-- SET EXERCISE --
Retype each line of the listing below, from the first through the one holding "from mathutils import", with no other lines.

-- DATA SHOWN --
************

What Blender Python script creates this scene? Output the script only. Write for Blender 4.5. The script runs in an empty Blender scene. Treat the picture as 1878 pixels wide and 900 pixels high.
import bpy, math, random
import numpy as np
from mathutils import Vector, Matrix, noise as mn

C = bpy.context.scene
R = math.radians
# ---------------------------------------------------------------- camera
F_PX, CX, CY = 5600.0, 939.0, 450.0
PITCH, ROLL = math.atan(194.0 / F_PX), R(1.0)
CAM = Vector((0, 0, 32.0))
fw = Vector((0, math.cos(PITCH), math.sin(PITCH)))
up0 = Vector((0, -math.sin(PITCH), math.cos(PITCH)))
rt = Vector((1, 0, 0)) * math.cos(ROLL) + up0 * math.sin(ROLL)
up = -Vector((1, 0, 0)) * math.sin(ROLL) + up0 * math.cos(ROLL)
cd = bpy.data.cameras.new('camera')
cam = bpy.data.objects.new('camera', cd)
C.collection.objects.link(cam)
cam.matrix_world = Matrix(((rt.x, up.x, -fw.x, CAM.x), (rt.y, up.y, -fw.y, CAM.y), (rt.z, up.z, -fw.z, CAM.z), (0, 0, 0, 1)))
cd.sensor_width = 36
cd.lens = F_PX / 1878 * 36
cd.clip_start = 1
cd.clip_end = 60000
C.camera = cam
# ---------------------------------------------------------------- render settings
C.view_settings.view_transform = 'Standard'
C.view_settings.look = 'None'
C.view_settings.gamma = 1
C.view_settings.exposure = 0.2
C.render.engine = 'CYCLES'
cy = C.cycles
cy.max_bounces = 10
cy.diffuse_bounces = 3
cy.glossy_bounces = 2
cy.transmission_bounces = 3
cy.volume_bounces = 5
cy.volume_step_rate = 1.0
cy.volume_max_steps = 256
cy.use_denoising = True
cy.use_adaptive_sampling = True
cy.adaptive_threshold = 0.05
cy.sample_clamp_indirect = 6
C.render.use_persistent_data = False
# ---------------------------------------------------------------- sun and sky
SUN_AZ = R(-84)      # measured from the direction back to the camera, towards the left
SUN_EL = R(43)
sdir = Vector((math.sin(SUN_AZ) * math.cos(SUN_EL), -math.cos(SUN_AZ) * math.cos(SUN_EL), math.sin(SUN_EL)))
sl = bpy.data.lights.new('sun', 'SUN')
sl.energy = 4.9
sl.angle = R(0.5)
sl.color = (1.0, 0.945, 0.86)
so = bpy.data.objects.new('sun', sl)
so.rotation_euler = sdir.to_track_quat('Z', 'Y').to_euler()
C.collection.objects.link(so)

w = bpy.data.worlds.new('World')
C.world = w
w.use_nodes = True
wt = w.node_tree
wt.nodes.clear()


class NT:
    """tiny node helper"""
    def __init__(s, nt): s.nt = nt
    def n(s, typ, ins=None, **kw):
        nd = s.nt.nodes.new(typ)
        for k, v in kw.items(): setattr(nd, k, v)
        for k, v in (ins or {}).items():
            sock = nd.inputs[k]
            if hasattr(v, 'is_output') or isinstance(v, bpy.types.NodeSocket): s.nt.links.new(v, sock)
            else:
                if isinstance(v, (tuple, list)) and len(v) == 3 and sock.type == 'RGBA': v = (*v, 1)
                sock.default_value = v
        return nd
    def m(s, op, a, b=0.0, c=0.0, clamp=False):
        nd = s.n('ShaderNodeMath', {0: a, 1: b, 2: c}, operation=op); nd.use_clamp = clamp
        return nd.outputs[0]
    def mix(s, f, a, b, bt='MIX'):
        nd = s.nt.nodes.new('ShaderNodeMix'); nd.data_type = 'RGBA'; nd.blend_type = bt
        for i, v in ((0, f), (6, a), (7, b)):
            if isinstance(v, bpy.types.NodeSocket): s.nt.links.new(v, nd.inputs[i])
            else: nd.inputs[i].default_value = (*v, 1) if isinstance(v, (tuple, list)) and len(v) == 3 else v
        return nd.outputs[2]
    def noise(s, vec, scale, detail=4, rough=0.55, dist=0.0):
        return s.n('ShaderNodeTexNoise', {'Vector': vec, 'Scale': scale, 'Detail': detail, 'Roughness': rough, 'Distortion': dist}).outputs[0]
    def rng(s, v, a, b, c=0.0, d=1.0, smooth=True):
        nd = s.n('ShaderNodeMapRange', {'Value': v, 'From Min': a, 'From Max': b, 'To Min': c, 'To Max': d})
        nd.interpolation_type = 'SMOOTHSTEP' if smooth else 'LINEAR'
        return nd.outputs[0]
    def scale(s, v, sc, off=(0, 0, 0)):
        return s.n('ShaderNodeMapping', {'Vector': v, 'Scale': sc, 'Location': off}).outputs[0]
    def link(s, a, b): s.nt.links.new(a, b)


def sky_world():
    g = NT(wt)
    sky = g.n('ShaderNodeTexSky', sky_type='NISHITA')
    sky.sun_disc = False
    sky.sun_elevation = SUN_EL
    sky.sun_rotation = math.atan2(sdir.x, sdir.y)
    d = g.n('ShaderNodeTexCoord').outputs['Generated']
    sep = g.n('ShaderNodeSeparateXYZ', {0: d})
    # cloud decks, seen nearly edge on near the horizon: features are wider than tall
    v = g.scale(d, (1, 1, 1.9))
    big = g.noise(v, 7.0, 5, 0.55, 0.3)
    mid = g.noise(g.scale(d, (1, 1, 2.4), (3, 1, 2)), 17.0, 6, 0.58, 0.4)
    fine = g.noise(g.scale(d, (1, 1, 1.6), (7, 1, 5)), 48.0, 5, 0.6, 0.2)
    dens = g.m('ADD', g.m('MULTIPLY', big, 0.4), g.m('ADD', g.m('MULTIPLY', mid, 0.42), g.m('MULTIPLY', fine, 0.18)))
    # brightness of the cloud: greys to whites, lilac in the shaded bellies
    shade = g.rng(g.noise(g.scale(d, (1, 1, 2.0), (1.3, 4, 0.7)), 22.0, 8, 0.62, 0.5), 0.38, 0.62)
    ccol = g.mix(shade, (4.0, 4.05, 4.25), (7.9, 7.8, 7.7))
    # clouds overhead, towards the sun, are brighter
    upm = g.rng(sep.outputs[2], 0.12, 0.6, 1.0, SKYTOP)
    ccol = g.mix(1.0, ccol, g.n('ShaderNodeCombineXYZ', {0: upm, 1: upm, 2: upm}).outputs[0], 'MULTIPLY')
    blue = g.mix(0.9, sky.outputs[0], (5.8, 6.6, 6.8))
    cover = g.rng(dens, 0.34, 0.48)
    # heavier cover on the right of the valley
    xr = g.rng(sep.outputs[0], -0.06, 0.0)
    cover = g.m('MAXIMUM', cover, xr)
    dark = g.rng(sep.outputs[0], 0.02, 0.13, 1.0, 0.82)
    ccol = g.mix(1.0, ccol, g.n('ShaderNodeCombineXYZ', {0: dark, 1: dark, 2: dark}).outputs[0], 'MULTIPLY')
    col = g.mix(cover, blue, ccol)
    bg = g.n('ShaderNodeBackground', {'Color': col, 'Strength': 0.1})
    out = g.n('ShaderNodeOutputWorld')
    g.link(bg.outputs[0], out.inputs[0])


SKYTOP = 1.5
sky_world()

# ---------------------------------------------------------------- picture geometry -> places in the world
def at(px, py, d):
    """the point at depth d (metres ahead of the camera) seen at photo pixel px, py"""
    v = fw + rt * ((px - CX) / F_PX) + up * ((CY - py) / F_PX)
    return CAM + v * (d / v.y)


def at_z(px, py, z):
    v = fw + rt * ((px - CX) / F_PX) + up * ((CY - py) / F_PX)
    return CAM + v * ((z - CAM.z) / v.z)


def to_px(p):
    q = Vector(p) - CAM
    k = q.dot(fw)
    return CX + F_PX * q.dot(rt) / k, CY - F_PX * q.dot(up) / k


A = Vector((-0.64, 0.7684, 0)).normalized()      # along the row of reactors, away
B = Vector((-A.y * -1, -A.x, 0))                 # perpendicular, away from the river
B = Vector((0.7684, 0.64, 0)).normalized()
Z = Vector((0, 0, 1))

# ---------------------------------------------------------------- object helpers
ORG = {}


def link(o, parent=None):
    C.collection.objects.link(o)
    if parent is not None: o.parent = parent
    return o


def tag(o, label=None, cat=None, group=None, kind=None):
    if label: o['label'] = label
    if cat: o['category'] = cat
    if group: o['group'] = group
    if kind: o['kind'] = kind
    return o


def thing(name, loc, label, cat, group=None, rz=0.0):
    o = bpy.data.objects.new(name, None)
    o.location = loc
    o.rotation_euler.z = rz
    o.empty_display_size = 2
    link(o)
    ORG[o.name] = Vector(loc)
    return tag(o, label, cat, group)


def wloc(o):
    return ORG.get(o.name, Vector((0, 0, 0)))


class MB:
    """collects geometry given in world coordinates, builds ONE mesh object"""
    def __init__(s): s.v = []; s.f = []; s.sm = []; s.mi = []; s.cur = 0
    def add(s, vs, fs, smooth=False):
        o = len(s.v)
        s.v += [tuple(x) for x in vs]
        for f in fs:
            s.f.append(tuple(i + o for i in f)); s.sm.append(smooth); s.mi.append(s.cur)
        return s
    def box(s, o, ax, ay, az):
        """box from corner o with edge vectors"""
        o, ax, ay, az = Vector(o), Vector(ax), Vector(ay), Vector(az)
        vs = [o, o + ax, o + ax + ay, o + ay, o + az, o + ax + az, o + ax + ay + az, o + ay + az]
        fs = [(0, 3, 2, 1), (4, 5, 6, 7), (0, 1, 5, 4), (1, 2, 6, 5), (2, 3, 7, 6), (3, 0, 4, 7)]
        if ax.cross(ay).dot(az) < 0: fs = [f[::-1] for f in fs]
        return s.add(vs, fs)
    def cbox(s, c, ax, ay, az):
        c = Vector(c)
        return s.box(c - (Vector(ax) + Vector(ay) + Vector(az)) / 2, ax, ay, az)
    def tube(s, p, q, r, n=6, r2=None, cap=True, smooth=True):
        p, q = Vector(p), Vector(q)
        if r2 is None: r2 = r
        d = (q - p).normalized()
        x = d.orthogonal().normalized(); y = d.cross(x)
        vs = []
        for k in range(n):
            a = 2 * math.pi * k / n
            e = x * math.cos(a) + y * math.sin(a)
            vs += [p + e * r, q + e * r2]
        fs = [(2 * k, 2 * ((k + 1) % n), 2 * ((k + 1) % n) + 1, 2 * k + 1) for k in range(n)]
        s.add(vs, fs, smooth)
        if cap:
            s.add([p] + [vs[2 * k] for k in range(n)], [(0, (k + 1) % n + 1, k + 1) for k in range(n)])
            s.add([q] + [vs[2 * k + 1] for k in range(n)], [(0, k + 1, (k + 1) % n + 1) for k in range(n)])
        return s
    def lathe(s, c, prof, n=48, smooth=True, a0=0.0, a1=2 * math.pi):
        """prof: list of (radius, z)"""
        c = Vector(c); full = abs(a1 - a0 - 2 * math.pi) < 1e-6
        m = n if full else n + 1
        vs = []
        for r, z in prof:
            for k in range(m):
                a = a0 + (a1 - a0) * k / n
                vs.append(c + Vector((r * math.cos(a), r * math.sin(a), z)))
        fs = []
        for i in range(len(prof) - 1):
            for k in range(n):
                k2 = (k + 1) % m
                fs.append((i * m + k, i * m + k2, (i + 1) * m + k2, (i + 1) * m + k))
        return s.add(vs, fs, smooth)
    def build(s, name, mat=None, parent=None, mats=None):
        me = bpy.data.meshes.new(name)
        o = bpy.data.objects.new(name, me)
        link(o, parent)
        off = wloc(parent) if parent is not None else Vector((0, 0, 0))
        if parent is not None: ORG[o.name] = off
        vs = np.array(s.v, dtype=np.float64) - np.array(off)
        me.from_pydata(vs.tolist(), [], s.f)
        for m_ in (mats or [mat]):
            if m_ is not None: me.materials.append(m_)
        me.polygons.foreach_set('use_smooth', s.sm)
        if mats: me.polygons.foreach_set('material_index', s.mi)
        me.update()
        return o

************

-- RESPONSE TO THIS EXERCISE --
What Blender Python script creates this scene? Output the script only. Write for Blender 4.5. The script runs in an empty Blender scene. Treat the picture as 1878 pixels wide and 900 pixels high.
import bpy, math, random
import numpy as np
from mathutils import Vector, Matrix, noise as mn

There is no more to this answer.